De leden stemden in met de begroting van 2025. Jan Prins sprak namens de ombudsdiensten van de drie landen. Volgens Prins komen nog altijd weinig klachten binnen, terwijl mensen in grensregio's wel degelijk problemen ondervinden door de grens op vlak van belastingheffing, telewerk en sociale zekerheid. Hij beschreef het van belang te investeren in de contacten ook met lokale ombudspersonen, vanuit het besef dat in essentie de problematiek overal hetzelfde is. Voorts gaven diverse leden een terugkoppeling op de werkzaamheden en de deelname aan internationale conferenties.

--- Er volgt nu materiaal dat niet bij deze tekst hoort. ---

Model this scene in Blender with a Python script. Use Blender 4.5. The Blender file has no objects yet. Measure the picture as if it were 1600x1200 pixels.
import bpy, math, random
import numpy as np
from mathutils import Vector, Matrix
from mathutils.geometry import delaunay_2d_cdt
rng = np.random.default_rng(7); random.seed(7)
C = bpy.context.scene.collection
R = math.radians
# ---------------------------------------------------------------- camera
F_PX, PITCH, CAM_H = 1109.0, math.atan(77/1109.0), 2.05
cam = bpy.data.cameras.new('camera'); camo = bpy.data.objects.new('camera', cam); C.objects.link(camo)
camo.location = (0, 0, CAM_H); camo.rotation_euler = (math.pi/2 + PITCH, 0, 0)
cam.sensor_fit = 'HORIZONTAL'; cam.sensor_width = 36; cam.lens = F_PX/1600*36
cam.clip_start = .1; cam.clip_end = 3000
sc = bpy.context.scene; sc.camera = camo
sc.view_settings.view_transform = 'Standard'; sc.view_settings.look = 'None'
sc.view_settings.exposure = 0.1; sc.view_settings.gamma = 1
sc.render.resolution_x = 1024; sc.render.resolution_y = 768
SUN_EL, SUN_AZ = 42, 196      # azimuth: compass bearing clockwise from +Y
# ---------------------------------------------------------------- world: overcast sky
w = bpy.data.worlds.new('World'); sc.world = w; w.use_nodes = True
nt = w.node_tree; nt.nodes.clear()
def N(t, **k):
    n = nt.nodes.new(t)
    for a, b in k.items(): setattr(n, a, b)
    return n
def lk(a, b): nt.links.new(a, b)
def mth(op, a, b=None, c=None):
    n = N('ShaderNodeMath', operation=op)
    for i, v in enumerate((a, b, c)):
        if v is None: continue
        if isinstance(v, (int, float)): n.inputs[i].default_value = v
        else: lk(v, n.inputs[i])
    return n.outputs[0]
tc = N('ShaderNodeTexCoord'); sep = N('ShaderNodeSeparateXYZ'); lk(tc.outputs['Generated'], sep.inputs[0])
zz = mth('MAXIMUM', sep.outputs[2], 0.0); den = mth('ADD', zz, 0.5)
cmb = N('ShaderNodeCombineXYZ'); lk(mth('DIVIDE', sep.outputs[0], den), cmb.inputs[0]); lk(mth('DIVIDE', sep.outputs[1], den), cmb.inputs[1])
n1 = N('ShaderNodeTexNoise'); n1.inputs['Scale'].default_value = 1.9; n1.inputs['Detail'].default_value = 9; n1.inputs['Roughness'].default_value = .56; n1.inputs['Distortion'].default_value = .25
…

De Benelux Unie blikte terug op 2024 en vooruit op 2025. Als leider van de Nederlandse delegatie dankte Hendrik-Jan Talsma Van Ballekom voor zijn vasthoudendheid en toewijding als voorzitter van het Beneluxparlement de afgelopen twee jaar. Vanaf 2025 vinden de zittingen in Luxemburg plaats.


Beneluxparlement

De Benelux Interparlementaire Assemblée, doorgaans het Beneluxparlement genoemd, adviseert de regeringen van België, Nederland en Luxemburg over onder meer buitenlands beleid, mensenrechten, tarieven, douanerechten, waterwegen, uitlevering en auteursrechten. Het Beneluxparlement bestaat uit 49 leden: 21 uit België, 21 uit Nederland en 7 uit Luxemburg. Senator Pim van Ballekom is de voorzitter van het Beneluxparlement. Senator Hendrik-Jan Talsma leidt de Nederlandse delegatie.